* Begin *

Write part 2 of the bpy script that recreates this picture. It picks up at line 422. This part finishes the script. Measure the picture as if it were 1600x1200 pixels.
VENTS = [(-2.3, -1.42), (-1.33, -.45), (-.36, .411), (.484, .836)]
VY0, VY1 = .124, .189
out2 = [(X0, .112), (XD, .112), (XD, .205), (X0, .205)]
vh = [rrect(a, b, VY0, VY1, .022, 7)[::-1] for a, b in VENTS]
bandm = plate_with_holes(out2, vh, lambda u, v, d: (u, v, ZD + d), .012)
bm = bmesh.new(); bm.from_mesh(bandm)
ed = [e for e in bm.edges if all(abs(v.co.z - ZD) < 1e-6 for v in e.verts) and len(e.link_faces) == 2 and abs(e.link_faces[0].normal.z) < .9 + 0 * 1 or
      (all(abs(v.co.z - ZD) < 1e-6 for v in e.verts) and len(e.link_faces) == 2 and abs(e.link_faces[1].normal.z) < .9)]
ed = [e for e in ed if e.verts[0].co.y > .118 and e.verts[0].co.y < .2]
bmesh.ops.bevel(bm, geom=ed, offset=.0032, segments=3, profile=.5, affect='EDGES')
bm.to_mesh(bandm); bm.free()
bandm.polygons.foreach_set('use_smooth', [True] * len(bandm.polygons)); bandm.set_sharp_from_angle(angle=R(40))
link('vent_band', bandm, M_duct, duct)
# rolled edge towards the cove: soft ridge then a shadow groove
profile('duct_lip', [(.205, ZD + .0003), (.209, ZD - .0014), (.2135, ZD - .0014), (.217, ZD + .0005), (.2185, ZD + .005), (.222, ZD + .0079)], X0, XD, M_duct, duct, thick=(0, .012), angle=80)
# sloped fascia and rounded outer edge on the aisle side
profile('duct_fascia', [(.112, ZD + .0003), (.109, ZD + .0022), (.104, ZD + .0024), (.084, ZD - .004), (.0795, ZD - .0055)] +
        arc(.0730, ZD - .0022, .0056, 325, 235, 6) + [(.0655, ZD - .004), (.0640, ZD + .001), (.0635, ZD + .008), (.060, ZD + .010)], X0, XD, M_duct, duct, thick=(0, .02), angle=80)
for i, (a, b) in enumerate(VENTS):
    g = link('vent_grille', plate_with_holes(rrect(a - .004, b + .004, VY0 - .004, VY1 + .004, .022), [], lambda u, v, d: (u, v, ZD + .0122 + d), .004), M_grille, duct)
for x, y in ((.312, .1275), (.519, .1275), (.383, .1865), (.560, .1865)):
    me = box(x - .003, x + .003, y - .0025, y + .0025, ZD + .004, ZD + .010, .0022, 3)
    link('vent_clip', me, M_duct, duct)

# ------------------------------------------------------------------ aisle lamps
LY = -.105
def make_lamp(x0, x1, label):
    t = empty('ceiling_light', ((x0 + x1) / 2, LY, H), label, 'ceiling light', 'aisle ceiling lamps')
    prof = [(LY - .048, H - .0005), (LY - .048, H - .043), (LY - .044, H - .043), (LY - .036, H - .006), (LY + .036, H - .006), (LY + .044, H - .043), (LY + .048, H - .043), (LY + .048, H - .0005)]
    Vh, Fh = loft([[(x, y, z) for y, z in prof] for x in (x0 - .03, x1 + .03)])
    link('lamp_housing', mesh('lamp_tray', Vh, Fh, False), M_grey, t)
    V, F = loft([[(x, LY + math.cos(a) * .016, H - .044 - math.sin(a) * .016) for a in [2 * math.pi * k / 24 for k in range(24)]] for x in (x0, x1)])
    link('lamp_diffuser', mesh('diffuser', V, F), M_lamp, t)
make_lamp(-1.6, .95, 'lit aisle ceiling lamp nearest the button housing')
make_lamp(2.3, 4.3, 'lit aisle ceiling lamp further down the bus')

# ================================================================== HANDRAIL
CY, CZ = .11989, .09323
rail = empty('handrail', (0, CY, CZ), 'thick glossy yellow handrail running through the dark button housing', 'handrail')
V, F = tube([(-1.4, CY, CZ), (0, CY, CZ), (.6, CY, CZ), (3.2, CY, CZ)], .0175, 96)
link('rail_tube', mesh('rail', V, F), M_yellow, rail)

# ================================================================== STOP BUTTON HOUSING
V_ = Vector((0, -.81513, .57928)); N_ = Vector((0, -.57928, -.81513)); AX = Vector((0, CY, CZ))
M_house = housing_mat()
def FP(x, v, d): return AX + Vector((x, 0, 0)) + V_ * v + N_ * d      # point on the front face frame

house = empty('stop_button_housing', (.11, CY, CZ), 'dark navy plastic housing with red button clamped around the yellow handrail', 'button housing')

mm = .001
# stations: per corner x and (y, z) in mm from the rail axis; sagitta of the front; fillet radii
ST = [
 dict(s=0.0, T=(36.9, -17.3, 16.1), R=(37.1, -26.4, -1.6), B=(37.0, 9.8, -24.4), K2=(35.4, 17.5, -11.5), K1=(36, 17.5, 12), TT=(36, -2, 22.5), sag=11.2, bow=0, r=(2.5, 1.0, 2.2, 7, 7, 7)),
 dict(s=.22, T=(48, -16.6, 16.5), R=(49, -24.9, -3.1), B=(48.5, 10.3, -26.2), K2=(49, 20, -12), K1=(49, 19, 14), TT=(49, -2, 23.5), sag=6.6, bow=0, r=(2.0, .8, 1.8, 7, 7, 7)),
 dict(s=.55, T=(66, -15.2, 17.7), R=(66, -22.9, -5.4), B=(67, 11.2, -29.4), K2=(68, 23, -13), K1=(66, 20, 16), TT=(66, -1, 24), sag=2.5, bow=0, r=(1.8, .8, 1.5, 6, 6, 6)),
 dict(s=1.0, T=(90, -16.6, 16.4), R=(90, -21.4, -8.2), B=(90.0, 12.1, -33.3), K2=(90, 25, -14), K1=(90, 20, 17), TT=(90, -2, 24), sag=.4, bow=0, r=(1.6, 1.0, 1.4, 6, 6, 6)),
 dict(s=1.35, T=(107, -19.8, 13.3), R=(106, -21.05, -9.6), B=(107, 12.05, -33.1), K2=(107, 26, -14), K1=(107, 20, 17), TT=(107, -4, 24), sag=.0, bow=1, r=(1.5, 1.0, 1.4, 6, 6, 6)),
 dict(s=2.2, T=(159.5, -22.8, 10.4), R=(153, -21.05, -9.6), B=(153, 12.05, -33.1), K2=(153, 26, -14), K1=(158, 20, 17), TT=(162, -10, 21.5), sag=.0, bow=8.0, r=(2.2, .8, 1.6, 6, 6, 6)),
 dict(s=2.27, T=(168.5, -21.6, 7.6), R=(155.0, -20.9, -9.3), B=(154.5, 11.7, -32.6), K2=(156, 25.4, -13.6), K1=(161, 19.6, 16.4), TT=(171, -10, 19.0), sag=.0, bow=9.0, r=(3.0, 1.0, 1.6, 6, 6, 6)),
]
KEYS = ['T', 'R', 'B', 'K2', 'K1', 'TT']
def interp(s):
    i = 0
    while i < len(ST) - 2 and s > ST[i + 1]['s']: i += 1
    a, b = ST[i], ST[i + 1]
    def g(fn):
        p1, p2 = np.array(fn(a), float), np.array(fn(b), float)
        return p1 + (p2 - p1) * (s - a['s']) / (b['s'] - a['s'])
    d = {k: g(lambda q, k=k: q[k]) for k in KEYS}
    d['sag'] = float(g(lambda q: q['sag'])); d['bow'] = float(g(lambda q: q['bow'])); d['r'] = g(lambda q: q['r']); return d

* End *
* Begin *

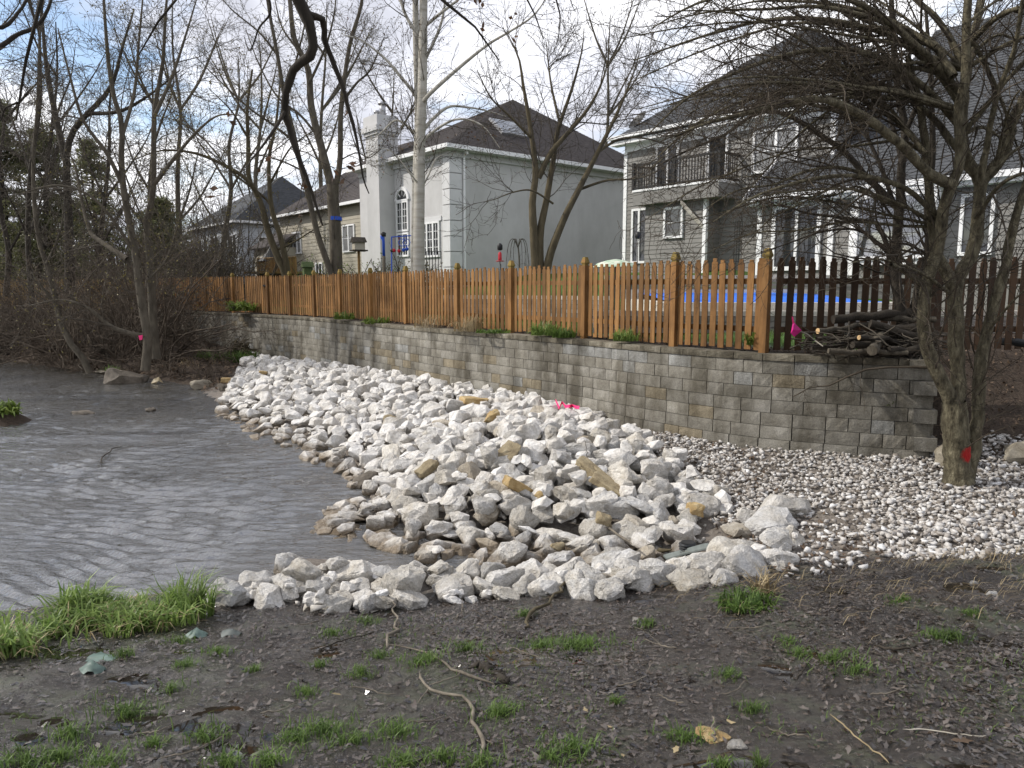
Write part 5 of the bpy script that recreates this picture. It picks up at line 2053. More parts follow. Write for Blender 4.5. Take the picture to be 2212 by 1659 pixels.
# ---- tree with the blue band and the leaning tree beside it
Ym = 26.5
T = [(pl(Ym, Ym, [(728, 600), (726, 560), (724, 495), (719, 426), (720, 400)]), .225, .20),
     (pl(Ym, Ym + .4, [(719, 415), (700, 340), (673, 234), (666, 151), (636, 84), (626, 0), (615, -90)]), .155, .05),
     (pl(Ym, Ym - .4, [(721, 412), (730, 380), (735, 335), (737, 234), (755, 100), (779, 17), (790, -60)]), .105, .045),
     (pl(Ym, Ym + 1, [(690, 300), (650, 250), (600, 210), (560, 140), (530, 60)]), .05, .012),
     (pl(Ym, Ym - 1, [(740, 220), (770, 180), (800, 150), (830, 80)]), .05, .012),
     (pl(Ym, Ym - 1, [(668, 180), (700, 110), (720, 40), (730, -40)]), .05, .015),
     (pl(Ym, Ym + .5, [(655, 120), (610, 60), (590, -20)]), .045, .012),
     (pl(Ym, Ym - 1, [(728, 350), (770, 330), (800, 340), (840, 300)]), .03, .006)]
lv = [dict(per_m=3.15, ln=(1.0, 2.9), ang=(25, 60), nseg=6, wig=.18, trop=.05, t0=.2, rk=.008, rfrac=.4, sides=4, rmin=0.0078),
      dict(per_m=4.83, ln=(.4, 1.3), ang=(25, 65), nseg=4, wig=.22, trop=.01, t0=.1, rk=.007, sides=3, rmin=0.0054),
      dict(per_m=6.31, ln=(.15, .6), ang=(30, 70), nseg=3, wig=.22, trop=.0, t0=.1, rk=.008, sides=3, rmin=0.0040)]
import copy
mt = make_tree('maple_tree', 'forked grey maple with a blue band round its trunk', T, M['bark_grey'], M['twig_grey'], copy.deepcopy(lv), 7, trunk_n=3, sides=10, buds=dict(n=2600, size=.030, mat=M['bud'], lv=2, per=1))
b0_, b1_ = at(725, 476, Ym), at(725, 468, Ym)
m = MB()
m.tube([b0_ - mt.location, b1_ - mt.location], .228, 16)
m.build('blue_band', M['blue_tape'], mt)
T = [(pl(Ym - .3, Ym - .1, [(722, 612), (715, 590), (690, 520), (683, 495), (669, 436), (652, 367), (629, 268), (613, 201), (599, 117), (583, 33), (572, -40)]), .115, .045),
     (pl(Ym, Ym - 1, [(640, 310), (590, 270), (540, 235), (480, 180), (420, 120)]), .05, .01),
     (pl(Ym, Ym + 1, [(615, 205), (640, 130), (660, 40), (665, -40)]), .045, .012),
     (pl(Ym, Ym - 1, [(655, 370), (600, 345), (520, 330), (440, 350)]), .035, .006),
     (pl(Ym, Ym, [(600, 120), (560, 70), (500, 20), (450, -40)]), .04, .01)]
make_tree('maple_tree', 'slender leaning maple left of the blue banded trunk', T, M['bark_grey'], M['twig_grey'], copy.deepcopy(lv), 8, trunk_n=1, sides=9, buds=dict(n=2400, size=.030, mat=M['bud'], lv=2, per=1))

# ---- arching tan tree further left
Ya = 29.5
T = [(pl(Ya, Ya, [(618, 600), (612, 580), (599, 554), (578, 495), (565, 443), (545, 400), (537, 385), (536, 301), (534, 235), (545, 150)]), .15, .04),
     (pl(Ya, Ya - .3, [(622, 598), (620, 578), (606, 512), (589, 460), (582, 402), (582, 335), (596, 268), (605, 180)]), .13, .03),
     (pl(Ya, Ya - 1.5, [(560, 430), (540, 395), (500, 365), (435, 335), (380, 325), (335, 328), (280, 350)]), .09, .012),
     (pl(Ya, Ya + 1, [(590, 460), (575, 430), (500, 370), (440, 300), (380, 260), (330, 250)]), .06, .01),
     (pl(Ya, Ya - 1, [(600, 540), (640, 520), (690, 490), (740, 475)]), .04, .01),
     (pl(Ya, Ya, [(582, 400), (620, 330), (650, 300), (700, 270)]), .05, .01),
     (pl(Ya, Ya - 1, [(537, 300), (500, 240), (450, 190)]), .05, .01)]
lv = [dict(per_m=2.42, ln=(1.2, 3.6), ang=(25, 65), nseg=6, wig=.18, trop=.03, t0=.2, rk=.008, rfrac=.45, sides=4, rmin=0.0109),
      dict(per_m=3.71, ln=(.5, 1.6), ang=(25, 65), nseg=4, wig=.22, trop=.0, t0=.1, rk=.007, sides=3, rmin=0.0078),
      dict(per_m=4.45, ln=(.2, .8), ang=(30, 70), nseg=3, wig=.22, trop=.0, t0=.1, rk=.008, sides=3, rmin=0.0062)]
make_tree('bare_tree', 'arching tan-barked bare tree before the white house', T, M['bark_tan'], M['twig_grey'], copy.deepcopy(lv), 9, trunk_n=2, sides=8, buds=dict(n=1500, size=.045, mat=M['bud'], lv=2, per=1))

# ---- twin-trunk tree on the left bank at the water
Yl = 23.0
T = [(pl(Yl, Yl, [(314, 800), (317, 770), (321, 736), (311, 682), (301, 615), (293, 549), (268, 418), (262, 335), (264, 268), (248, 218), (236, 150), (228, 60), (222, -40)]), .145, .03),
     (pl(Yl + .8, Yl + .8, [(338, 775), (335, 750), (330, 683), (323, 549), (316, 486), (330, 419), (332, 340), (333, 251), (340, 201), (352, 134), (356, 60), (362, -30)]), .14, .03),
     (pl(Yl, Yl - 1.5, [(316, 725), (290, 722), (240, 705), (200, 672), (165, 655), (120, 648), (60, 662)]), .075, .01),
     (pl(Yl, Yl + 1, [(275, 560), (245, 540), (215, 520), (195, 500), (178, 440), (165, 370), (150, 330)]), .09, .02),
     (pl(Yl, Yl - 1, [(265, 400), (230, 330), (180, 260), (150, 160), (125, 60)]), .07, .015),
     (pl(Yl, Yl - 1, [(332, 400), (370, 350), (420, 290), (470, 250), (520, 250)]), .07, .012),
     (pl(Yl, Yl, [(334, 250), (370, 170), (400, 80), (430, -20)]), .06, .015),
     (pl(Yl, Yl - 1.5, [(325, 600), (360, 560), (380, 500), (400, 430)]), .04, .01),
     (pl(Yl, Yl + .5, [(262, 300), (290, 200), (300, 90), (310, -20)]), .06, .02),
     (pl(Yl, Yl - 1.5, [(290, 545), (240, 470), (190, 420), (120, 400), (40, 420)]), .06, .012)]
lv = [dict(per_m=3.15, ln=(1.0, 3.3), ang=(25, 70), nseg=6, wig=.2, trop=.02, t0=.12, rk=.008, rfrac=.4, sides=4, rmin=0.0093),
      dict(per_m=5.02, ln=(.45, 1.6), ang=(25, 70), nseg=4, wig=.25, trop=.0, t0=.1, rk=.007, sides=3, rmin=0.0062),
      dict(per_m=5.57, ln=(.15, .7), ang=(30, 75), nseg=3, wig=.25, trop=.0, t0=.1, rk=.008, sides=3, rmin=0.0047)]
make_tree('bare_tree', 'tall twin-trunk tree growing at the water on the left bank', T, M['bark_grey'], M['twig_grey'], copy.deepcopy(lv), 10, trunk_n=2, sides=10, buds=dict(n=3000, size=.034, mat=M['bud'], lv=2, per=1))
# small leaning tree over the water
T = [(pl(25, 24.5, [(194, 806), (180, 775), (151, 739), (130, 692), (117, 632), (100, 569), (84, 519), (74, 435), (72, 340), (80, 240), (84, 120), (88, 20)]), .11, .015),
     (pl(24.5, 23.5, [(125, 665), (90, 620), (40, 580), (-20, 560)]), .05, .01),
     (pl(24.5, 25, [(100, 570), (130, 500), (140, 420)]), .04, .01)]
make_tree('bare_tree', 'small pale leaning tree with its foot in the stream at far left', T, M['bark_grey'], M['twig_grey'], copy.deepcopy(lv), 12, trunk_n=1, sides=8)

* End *
* Begin *

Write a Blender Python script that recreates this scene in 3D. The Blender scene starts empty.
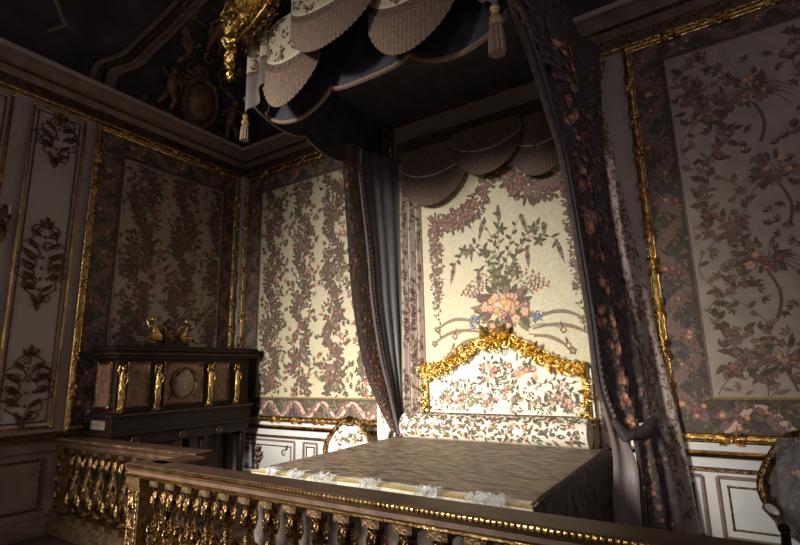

* End *

### Work to complete:
Of the lines in the material, how many include "this"? Respond with the number alone.

### Task solution:
3